Grower Paul Muradian has nearly ten years of experience with tight tree spacing and multiple leader orchard systems in peach and nectarine orchards. But though they are very productive and pedestrian-friendly, he worries about the economics and labor needed to establish and to sustain such high-management systems.

Muradian farms about 200 acres of fresh-market peaches and cling peaches for processing, as well as plums, Pluots, nectarines, and grapes with his brother in Kingsburg, California. He has some of the earliest nectarines in the San Joaquin Valley, which he attributes to a combination of site and variety selection. Several blocks of plums and peaches are certified organic, with additional acreage in transition for organic certification.

In an effort to reduce labor costs—which he said in cling peaches accounts for 70 percent of inputs—he is focusing on making his trees smaller. Although ladders are needed, most workers only need to climb the first two or three steps to thin, pick, or prune in the Muradian orchards.

His experience with nontraditional peach training systems began in the 1990s when he bought a cling peach orchard with 12-foot-wide rows and 8 feet between trees. The cling peach trees were trained to a palmette system and grown as a hedge. Since then, he has planted his peach and nectarine trees in different spacings, but found that 16-foot rows with 10 to 12 feet between trees works best for trees trained with four to six leaders in an open vase type system. His spacing is much tighter than conventional orchards planted with 18-foot rows and trained to the two-leader Kearney-V (vase) system.

“The 16 by 10 or 12

[feet] is the most productive of any tree fruit spacing for soft fruit,” he said, “but you need good light management for that spacing.”

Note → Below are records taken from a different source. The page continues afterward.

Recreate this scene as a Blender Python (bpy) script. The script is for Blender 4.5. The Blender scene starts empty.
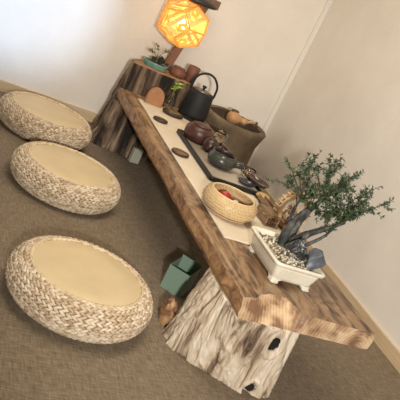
import bpy, bmesh, math, random
from mathutils import Vector, Matrix, noise
random.seed(7)
PI = math.pi
C = bpy.context.scene.collection
TZ = 0.345          # height of the table top
ST = 0.503          # height of the far stump's top

# ------------------------------------------------------------------ materials
def mat(name, base=(.5, .5, .5), rough=.7, metal=0., **kw):
    m = bpy.data.materials.new(name); m.use_nodes = True
    b = m.node_tree.nodes['Principled BSDF']
    b.inputs['Base Color'].default_value = (*base, 1); b.inputs['Roughness'].default_value = rough
    b.inputs['Metallic'].default_value = metal
    for k, v in kw.items(): b.inputs[k].default_value = v
    return m, m.node_tree, b
def N(nt, t, **kw):
    n = nt.nodes.new(t)
    for k, v in kw.items():
        if k in n.inputs.keys(): n.inputs[k].default_value = v
        else: setattr(n, k, v)
    return n
def ramp(nt, fac, stops):
    r = nt.nodes.new('ShaderNodeValToRGB'); e = r.color_ramp.elements
    while len(e) < len(stops): e.new(.5)
    for el, (p, c) in zip(e, stops): el.position = p; el.color = (*c, 1)
    nt.links.new(fac, r.inputs[0]); return r
def coords(nt, scale=(1, 1, 1), rot=(0, 0, 0), loc=(0, 0, 0)):
    tc = nt.nodes.new('ShaderNodeTexCoord'); mp = nt.nodes.new('ShaderNodeMapping')
    mp.inputs['Scale'].default_value = scale; mp.inputs['Rotation'].default_value = rot; mp.inputs['Location'].default_value = loc
    nt.links.new(tc.outputs['Object'], mp.inputs[0]); return mp.outputs[0]
def bump(nt, b, h, strength=.3, dist=.01):
    n = nt.nodes.new('ShaderNodeBump'); n.inputs['Strength'].default_value = strength; n.inputs['Distance'].default_value = dist
    nt.links.new(h, n.inputs['Height']); nt.links.new(n.outputs[0], b.inputs['Normal'])
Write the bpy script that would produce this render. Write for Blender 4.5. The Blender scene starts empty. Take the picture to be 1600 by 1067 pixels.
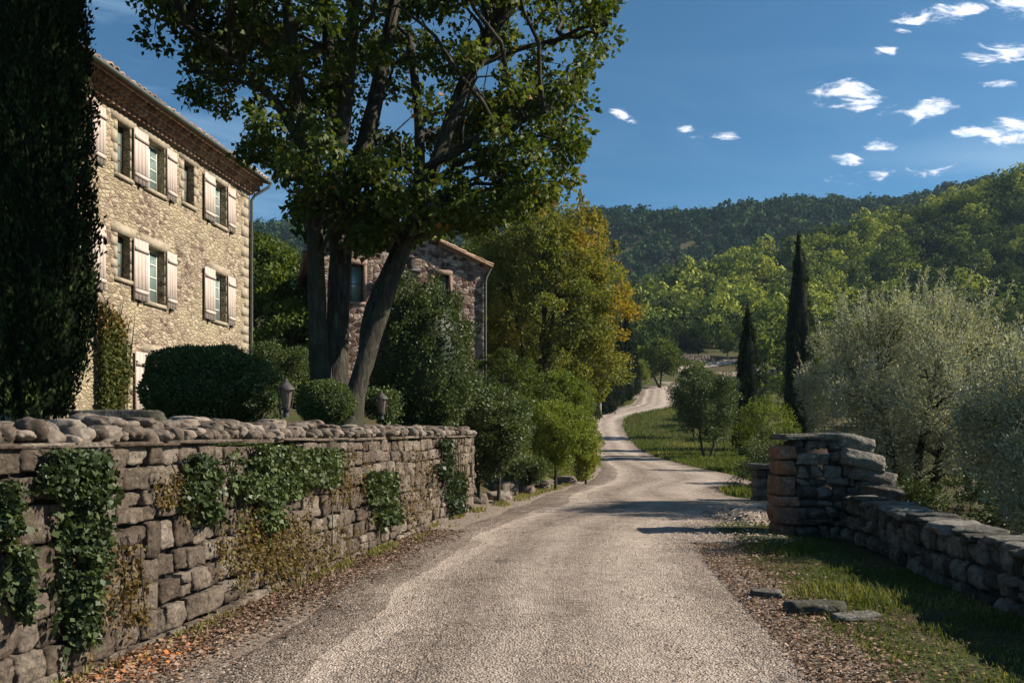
import bpy, math, random
import numpy as np
from mathutils import Vector

R = math.radians
SC = bpy.context.scene
COL = SC.collection
EYE = 1.65
FPX = 1200.0

# ------------------------------------------------------------------ camera
cam_d = bpy.data.cameras.new('camera')
cam_d.sensor_width = 36.0
cam_d.lens = 36.0 * FPX / 1600.0
cam_d.shift_y = 141.5 / 1600.0
cam_d.clip_start = 0.1
cam_d.clip_end = 5000
cam = bpy.data.objects.new('camera', cam_d)
COL.objects.link(cam)
cam.location = (0, 0, EYE)
cam.rotation_euler = (R(90), 0, 0)
SC.camera = cam

# ------------------------------------------------------------------ light
SUN_EL, SUN_AZ = 34.0, 3.0          # azimuth measured from +X towards +Y
SKY_STRENGTH, SUN_STRENGTH = 0.055, 4.6
sun_vec = Vector((math.cos(R(SUN_EL)) * math.cos(R(SUN_AZ)), math.cos(R(SUN_EL)) * math.sin(R(SUN_AZ)), math.sin(R(SUN_EL))))
sl = bpy.data.lights.new('sun', 'SUN')
sl.energy = SUN_STRENGTH
sl.angle = R(0.5)
sl.color = (1.0, 0.90, 0.77)
so = bpy.data.objects.new('sun', sl)
COL.objects.link(so)
so.rotation_euler = sun_vec.to_track_quat('Z', 'Y').to_euler()
SC.view_settings.view_transform = 'Standard'
SC.view_settings.look = 'None'
SC.view_settings.gamma = 1
SC.view_settings.use_curve_mapping = False
SC.view_settings.exposure = 1.05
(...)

Muradian believes that tighter-spaced orchards pay off in the long term, because there are fewer open spaces than there are in conventional orchards when limbs are lost. However, he said he must produce about two tons more fruit to pay for the extra management involved in the tight spacing.

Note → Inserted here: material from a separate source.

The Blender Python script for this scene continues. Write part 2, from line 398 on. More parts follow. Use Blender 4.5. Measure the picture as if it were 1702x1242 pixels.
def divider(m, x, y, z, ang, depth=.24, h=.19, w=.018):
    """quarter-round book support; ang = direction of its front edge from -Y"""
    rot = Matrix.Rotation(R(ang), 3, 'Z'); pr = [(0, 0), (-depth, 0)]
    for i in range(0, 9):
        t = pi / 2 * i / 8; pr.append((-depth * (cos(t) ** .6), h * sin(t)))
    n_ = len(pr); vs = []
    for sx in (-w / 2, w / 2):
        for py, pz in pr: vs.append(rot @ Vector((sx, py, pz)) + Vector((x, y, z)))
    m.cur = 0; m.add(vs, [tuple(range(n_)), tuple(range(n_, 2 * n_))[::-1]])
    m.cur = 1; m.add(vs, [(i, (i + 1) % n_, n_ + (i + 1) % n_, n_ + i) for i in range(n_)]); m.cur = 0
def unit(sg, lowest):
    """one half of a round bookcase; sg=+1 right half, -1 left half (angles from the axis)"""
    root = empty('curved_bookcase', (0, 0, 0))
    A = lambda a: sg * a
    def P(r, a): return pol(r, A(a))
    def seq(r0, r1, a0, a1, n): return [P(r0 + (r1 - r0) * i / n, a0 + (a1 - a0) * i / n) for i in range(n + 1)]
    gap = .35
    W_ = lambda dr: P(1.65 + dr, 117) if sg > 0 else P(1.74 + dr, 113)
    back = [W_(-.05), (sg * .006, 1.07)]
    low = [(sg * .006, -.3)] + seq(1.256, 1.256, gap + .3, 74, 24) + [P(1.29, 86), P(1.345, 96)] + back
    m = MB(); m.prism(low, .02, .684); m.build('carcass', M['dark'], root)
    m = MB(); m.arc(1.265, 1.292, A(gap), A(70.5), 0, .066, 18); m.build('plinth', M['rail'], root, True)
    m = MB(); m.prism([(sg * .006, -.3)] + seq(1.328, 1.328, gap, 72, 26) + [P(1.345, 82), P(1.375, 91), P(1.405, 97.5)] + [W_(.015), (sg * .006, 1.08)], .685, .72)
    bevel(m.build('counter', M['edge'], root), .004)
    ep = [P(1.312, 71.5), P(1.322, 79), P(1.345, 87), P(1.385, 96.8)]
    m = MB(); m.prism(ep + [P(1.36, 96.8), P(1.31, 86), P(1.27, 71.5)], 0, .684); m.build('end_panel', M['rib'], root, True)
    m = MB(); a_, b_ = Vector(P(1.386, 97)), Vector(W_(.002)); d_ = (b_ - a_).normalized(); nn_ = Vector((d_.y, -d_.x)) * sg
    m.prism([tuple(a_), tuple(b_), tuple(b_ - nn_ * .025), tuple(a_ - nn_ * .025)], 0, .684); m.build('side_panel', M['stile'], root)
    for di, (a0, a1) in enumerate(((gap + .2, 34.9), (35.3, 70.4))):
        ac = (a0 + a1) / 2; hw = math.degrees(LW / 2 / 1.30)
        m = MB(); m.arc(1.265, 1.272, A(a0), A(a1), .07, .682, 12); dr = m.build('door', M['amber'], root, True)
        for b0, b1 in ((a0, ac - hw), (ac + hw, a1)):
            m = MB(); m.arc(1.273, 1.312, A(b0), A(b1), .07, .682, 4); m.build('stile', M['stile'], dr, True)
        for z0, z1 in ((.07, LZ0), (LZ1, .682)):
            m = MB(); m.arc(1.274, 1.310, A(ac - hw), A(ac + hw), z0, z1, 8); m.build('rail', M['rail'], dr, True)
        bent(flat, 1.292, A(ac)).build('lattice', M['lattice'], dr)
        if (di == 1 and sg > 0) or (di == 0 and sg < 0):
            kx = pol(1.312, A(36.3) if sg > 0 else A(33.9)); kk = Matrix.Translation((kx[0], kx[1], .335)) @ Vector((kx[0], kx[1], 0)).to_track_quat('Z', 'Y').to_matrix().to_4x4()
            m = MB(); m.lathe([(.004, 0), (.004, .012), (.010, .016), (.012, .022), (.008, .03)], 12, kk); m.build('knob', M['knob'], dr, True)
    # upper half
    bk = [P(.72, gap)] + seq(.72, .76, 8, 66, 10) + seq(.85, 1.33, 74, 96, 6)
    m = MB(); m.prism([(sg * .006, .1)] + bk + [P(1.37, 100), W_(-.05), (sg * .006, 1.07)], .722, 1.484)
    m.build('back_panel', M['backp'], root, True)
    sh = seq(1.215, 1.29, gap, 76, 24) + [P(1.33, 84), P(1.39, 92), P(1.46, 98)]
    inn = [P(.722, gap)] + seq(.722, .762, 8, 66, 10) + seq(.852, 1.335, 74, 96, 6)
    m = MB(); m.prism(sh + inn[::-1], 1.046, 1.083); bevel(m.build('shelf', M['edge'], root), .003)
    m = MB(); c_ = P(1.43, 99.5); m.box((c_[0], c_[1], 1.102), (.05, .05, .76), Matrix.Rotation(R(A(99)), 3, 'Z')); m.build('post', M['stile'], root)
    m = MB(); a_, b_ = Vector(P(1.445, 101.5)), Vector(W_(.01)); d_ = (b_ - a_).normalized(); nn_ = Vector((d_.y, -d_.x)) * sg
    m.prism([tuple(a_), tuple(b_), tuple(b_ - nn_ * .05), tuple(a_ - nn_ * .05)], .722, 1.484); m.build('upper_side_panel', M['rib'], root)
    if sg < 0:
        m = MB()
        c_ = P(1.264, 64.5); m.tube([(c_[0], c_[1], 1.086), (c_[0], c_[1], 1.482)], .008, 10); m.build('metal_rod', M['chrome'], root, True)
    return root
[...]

“In cling peaches, it works,” Muradian said, adding that while the statewide average production for cling peaches is around 13 tons per acre, he regularly picks up to 25 tons per acre.

He has found that smaller, one-year hanger wood is just as good as top wood, and he is able to pick large fruit from the bottom of the trees in the four to six leader systems.

He uses mechanical topping in the summer and now combines some pruning steps. “I found that by waiting until after harvest to remove suckers, the workers can prune everything, and I can save one pass. I’m doing my winter pruning now,” he said during an interview in late September.

Economics

Muradian notes that tree training involved in the four- and six-limb vase system is expensive because limbs must be tied to the ground during the early years of the tree to develop branch angles of 50 to 60 degrees. Flatter and wider branches are needed for fruit-bearing efficiency. In standard plantings, limb tying is not necessary because natural branch angles of around 65 degrees are used.

“It is labor intensive to set it up, and you have to have a light management and shading plan,” he said. “You don’t want to get in there to prune too early or you’ll get limb burn.”

Worker education is very important because most workers are unfamiliar with pruning a six-scaffold tree. Uniform limb placement is important to reduce tree variability and simplify pruning for workers. “They know the regular vase-shaped tree, but this is more complicated.”

And while he has planted several blocks with tighter spacings in a pedestrian-friendly orchard system, nonetheless, he is considering going back to the wider 18-foot-by-18-foot spacing in some of his future plantings, because he believes the wider plantings require less management and expense.

“If you are paying by the hour, a six-limb tree works best,” he said. “But workers really prefer to do piece work. I lost workers this season that I was paying hourly to jobs that were paying piece rate. You can’t have everything closely planted because I don’t think we will have the labor to sustain it.” Muradian adds that growers must balance the one or two years of tree training costs and pruning differences between conventional and short tree orchard systems with the long-term savings in labor due to reduced use of ladders.